- _AIM_: Copy exactly the lines that run from the top of the listing to the line containing "obj('blank_insert', box(-1.735, -1.68, HF", both ends included, and omit the pictures.

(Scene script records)
□ □ □ □
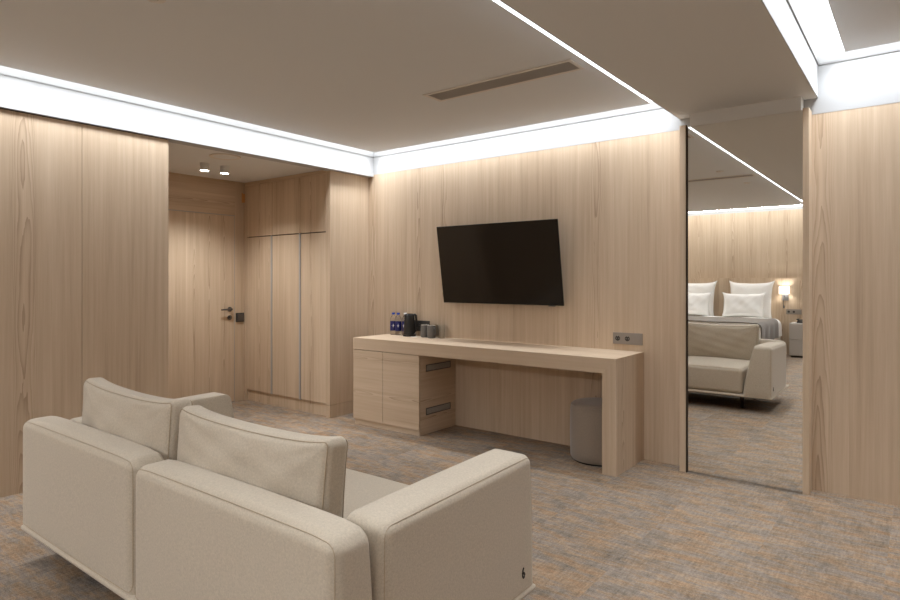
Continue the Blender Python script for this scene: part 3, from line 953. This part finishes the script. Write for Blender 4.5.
lx = -1.925
t = thing('wall_lamp', 'lit bedside wall lamp with a square white shade on the headboard', 'lamp', (lx, HF, .96))
bm = bmesh.new()
for (x0_, x1_, y0_, y1_) in ((-.075, .075, .125, .128), (-.075, .075, .022, .025), (-.075, -.072, .025, .125), (.072, .075, .025, .125)):
    add_box(bm, lx + x0_, lx + x1_, HF + y0_, HF + y1_, 1.075, 1.205)
obj('lamp_shade', bm, M['shade_on'], t)
obj('wall_plate', box(lx - .045, lx + .055, HF, HF + .015, .955, 1.065, bev=.002), M['alu'], t)
bm = add_tube(bmesh.new(), [(lx, HF + .012, 1.03), (lx, HF + .06, 1.03), (lx, HF + .075, 1.045), (lx, HF + .075, 1.10)], .006, 10)
obj('arm', bm, M['alu'], t, True)
bm = add_tube(bmesh.new(), [(lx - .02, HF + .012, .975), (lx - .02, HF + .035, .955), (lx - .02, HF + .035, .90), (lx - .012, HF + .04, .86)], .004, 8)
rl = obj('reading_light', bm, M['alu_dark'], t, True)
obj('reading_light_head', add_lathe(bmesh.new(), [(.008, .82), (.012, .83), (.012, .868), (.006, .872)], 16, (lx - .012, HF + .04, 0)), M['alu_dark'], rl, True)
ld = bpy.data.lights.new('lamp_bulb', 'POINT'); ld.energy = 4.5; ld.shadow_soft_size = .03; ld.color = (1, .95, .88)
lo = bpy.data.objects.new('lamp_bulb', ld); COL.objects.link(lo); lo.parent = t; lo.location = (0, .075, .18)

t = thing('wall_socket', 'grey socket strip on the headboard under the wall lamp', 'socket', (-1.78, HF, .72))
obj('plate', box(-1.905, -1.665, HF, HF + .010, .715, .805, bev=.002), M['socket'], t)
for cx in (-1.865, -1.785):
    obj('socket_well', add_lathe(bmesh.new(), [(.019, .0101), (.019, .0112)], 20, (cx, HF, .76), 'Y'), M['socket_hole'], t)
obj('blank_insert', box(-1.735, -1.68, HF + .010, HF + .013, .732, .788, bev=.002), M['socket'], t)

# ------------------------------------------------------------------ lights: LED tape hidden in the coves
LEDC = (0.93, 0.975, 1.03)
def led(name, center, length, along, facing, watt_per_m, width=.025):
    ld = bpy.data.lights.new(name, 'AREA'); ld.shape = 'RECTANGLE'
    ld.size = length; ld.size_y = width; ld.energy = watt_per_m * length; ld.color = LEDC; ld.spread = R(115)
    o = bpy.data.objects.new(name, ld); COL.objects.link(o); o.location = center
    zax = -Vector(facing).normalized(); xax = Vector(along).normalized(); yax = zax.cross(xax)
    o.rotation_euler = Matrix((xax, yax, zax)).transposed().to_euler()
    return o
W = 10.8
zl = ZP + .05
mx, my = (PX0 + PX1) / 2, (PY0 + PY1) / 2
LX, LY = PX1 - PX0 + .1, PY1 - PY0 + .1
DN = (0, 0, -1)
led('cove_led', (PX0 - .05, my, zl), LY, (0, 1, 0), DN, W * .62, .08)
led('cove_led', (PX1 + .06, my, zl), LY, (0, 1, 0), DN, W * .4, .10)
led('cove_led', (mx, PY1 + .06, zl), LX, (1, 0, 0), DN, W * .52, .10)
led('cove_led', (mx, PY0 - .12, zl), LX, (1, 0, 0), (0, 1.0, -1), W * 1.9, .10)
zl2 = ZP2 + .05
qx0, qx1, qy0, qy1 = XS1 + .16, XR - .16, YF + .16, YB - .16
led('cove_led', (qx0 - .06, (qy0 + qy1) / 2, zl2), qy1 - qy0 + .1, (0, 1, 0), DN, W * .52, .10)
led('cove_led', (qx1 + .06, (qy0 + qy1) / 2, zl2), qy1 - qy0 + .1, (0, 1, 0), DN, W * .25, .10)
led('cove_led', ((qx0 + qx1) / 2, qy1 + .06, zl2), qx1 - qx0 + .1, (1, 0, 0), DN, W * .7, .10)
led('cove_led', ((qx0 + qx1) / 2, qy0 - .06, zl2), qx1 - qx0 + .1, (1, 0, 0), (0, .8, -1), W * 1.2, .10)
def ring(x0, x1, y0, y1, a0, a1, b0, b1, z):
    bm = bmesh.new()
    add_box(bm, x0, a0, y0, y1, z, z + .006); add_box(bm, a1, x1, y0, y1, z, z + .006)
    add_box(bm, a0, a1, y0, b0, z, z + .006); add_box(bm, a0, a1, b1, y1, z, z + .006)
    return bm
struct('cove_diffuser', ring(XF, XS0 - .004, YF + .002, YB - .002, PX0 + .03, PX1 - .03, PY0 + .03, PY1 - .03, ZP + .056), M['led'])
struct('cove_diffuser', ring(XS1 + .004, XR - .002, YF + .002, YB - .002, qx0 + .03, qx1 - .03, qy0 + .03, qy1 - .03, ZP2 + .056), M['led'])

w = bpy.data.worlds.new('room_dark'); scn.world = w; w.use_nodes = True
w.node_tree.nodes['Background'].inputs[0].default_value = (0.6, 0.55, 0.5, 1)
w.node_tree.nodes['Background'].inputs[1].default_value = 0.02

# ------------------------------------------------------------------ camera
cd = bpy.data.cameras.new('camera'); cam = bpy.data.objects.new('camera', cd); COL.objects.link(cam)
cd.sensor_width = 36; cd.lens = 612 / 900 * 36; cd.shift_y = -20 / 900; cd.clip_start = .02
cam.location = (0, 0, 1.32); cam.rotation_euler = (R(90), 0, math.atan(472 / 612))
scn.camera = cam

scn.view_settings.view_transform = 'Standard'; scn.view_settings.look = 'None'
scn.view_settings.gamma = 1.0; scn.view_settings.use_curve_mapping = False
scn.view_settings.exposure = -0.24
cy = scn.cycles
cy.use_denoising = True
cy.max_bounces = 14; cy.diffuse_bounces = 8; cy.glossy_bounces = 6; cy.transmission_bounces = 10
cy.sample_clamp_indirect = 6.0
cy.caustics_reflective = False; cy.caustics_refractive = False
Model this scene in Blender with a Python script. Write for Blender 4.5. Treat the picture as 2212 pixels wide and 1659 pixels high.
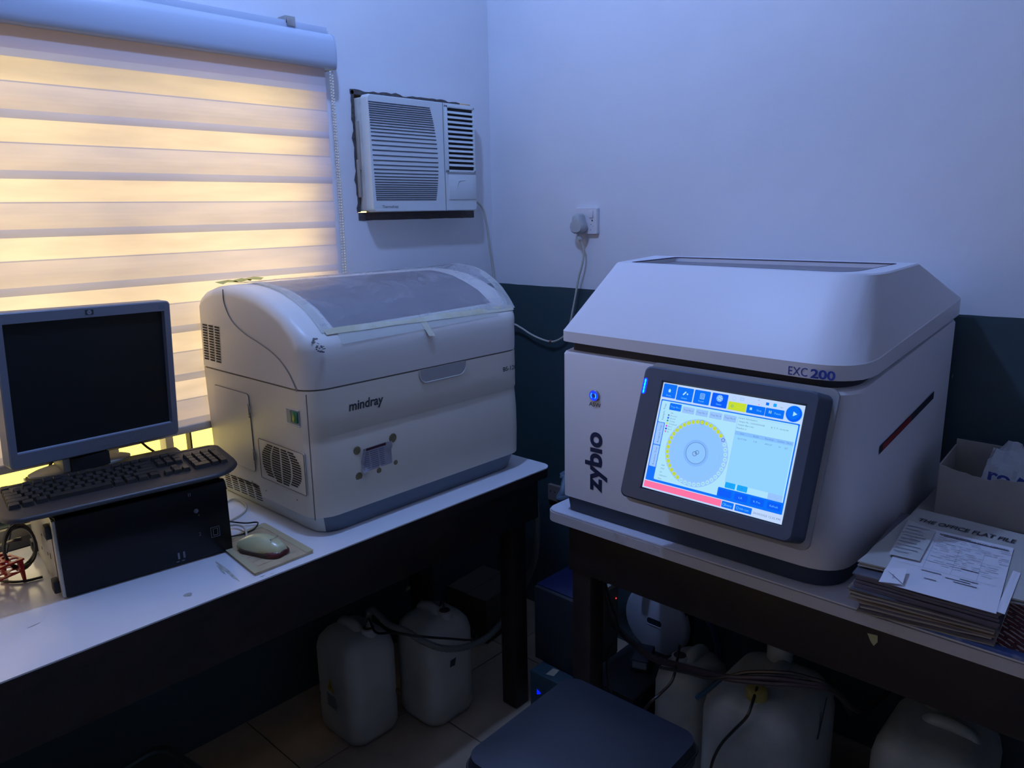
□ □ □ □
- _SOLUTION TO THIS PROBLEM_:
Continue the Blender Python script for this scene: part 3, from line 953. This part finishes the script. Write for Blender 4.5.
lx = -1.925
t = thing('wall_lamp', 'lit bedside wall lamp with a square white shade on the headboard', 'lamp', (lx, HF, .96))
bm = bmesh.new()
for (x0_, x1_, y0_, y1_) in ((-.075, .075, .125, .128), (-.075, .075, .022, .025), (-.075, -.072, .025, .125), (.072, .075, .025, .125)):
    add_box(bm, lx + x0_, lx + x1_, HF + y0_, HF + y1_, 1.075, 1.205)
obj('lamp_shade', bm, M['shade_on'], t)
obj('wall_plate', box(lx - .045, lx + .055, HF, HF + .015, .955, 1.065, bev=.002), M['alu'], t)
bm = add_tube(bmesh.new(), [(lx, HF + .012, 1.03), (lx, HF + .06, 1.03), (lx, HF + .075, 1.045), (lx, HF + .075, 1.10)], .006, 10)
obj('arm', bm, M['alu'], t, True)
bm = add_tube(bmesh.new(), [(lx - .02, HF + .012, .975), (lx - .02, HF + .035, .955), (lx - .02, HF + .035, .90), (lx - .012, HF + .04, .86)], .004, 8)
rl = obj('reading_light', bm, M['alu_dark'], t, True)
obj('reading_light_head', add_lathe(bmesh.new(), [(.008, .82), (.012, .83), (.012, .868), (.006, .872)], 16, (lx - .012, HF + .04, 0)), M['alu_dark'], rl, True)
ld = bpy.data.lights.new('lamp_bulb', 'POINT'); ld.energy = 4.5; ld.shadow_soft_size = .03; ld.color = (1, .95, .88)
lo = bpy.data.objects.new('lamp_bulb', ld); COL.objects.link(lo); lo.parent = t; lo.location = (0, .075, .18)

t = thing('wall_socket', 'grey socket strip on the headboard under the wall lamp', 'socket', (-1.78, HF, .72))
obj('plate', box(-1.905, -1.665, HF, HF + .010, .715, .805, bev=.002), M['socket'], t)
for cx in (-1.865, -1.785):
    obj('socket_well', add_lathe(bmesh.new(), [(.019, .0101), (.019, .0112)], 20, (cx, HF, .76), 'Y'), M['socket_hole'], t)
obj('blank_insert', box(-1.735, -1.68, HF + .010, HF + .013, .732, .788, bev=.002), M['socket'], t)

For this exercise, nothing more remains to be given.